Los grupos teatrales se han resguardado en sus templos, para continuar la labor escénica perturbando, quizás, desde el mensaje y el pensamiento. Pero la misma protesta ha pasado mutado hacia el activismo, cuando algunos han decidido tomar diversas iniciativas para colaborar con las organizaciones de paramédicos que ayudan a los heridos de la represión, o bien cuando han decidido dejar las funciones gratuitas apelando a la complicidad de los espectadores y la renovación de las propuestas.
También, algunos de ellos expresaron su rechazo a la realización del Festival de Teatro de Caracas, organizado por el Estado venezolano, que se llevó a cabo del 21 al 30 de abril de 2017, sin la presentación de diez de los grupos que estaban convocados.
Después de tanto, resulta inadmisible caer en el debate sobre si se debe o no seguir haciendo arte en tiempos de conflicto.

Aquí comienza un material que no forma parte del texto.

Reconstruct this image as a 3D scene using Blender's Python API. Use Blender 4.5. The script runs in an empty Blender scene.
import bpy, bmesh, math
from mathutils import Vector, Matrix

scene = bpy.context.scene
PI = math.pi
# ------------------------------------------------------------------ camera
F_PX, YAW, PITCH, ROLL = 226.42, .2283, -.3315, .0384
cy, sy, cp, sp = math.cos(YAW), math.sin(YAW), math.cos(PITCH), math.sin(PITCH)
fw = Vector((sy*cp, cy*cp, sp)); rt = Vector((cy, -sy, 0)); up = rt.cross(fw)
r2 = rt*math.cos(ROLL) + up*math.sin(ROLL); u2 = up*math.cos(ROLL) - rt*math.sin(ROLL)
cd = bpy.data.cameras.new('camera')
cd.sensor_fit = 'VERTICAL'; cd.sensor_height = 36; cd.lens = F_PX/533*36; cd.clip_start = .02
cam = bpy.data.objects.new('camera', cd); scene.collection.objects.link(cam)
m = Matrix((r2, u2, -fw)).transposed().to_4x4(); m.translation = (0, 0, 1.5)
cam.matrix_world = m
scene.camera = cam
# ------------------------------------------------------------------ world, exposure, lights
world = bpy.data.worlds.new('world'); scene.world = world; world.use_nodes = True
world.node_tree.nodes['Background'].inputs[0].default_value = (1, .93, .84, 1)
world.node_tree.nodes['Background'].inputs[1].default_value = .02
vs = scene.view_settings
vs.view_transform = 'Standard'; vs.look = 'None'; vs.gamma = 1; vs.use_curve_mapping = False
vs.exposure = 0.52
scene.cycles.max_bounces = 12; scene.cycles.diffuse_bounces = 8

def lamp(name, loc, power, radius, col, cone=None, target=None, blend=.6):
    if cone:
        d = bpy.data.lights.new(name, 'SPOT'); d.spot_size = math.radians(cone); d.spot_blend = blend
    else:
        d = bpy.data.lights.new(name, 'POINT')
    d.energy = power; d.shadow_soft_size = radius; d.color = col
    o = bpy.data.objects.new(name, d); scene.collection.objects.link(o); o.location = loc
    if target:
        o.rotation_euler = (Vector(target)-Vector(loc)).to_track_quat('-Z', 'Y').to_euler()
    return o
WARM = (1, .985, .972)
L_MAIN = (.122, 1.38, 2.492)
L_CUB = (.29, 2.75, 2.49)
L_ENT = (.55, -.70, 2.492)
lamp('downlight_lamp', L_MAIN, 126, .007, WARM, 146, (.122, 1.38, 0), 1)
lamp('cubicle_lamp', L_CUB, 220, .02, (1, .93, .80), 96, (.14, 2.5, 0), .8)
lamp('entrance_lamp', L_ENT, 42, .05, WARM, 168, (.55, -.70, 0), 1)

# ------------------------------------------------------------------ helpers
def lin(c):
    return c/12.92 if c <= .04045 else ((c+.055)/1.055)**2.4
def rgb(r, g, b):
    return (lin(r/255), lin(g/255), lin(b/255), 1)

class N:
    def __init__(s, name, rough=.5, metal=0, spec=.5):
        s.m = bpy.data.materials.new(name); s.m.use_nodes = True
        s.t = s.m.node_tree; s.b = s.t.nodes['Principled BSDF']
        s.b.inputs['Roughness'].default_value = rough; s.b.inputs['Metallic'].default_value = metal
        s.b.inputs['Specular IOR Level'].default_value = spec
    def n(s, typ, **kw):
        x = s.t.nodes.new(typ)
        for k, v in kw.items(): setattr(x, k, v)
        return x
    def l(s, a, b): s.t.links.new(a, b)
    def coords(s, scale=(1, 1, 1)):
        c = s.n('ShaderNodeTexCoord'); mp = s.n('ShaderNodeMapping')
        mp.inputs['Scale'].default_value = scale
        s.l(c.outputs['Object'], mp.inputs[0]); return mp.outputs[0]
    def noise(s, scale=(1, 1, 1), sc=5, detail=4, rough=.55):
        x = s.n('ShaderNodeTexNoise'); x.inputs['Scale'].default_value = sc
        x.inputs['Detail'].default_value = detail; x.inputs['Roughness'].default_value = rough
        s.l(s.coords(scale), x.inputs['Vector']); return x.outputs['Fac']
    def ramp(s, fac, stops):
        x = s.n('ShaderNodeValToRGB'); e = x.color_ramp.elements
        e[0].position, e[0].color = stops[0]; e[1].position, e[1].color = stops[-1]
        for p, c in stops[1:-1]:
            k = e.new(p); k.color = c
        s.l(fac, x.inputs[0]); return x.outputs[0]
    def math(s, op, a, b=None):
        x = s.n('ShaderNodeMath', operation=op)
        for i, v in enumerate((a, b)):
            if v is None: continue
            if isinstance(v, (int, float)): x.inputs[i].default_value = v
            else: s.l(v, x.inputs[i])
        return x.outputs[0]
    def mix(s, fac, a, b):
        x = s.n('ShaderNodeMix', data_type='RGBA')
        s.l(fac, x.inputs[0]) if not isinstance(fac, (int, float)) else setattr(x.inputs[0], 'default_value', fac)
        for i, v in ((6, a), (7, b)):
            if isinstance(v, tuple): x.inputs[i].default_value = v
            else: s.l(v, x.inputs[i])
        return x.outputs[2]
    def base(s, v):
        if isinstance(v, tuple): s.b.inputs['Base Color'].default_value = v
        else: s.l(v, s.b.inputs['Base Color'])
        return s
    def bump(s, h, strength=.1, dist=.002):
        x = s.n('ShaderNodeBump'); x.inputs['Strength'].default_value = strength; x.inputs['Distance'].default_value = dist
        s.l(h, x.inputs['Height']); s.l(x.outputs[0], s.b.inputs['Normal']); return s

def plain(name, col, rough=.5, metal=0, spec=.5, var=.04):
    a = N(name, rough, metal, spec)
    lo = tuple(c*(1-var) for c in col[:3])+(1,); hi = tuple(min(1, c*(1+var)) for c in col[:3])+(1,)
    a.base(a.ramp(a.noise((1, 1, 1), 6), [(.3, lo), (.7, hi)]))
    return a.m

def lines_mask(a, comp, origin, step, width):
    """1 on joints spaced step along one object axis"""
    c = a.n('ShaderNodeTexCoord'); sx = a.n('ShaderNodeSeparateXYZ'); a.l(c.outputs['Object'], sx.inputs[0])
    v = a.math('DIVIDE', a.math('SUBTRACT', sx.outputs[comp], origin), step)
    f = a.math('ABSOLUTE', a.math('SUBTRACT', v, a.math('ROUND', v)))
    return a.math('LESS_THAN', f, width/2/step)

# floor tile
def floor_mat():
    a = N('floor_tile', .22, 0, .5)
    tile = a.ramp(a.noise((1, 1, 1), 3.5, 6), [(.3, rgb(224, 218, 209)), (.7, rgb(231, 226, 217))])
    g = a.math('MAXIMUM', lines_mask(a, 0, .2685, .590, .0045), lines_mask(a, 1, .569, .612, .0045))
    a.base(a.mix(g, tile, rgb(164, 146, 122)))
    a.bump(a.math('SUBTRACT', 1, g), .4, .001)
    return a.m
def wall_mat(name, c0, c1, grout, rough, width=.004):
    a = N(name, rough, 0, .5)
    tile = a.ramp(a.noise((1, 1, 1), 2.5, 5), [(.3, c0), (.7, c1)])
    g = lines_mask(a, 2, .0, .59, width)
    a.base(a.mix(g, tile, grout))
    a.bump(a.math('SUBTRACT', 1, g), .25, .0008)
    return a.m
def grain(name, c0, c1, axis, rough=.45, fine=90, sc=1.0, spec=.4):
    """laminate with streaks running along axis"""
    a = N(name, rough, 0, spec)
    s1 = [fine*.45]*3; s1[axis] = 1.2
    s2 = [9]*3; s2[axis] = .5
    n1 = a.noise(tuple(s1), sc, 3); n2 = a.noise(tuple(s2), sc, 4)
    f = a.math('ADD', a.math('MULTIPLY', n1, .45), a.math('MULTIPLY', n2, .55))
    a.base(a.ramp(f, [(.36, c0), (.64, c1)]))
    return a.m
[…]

Gallastegui lo explica cuando habla de la dictadura en Argentina entre 1969 y 1973. Para entonces, la sociedad argentina estaba inmersa en una trama violenta constituida por “un campo de batalla absolutamente desigual, tanto desde el marco de las fuerzas de combate” -que en Buenos Aires pudieran ser las guerrillas, mientras que en Caracas son los cuerpos policiales y los paramilitares armados-, como desde “la crítica acerca de la legitimidad del arte, de la filosofía que interpela a la política”. Y solo en este contexto, el arte se convertía en un reflejo e identificación de lo real-social, más allá de una simple obra estética.
El creación “construye parámetros estéticos que comprenden la violencia como expresión artística, que trastoca los límites del arte como producto de la imaginación creativa del autor y lo refleja como conciencia colectiva, cobrando carnadura histórico-política que se identifica con lo real-social”.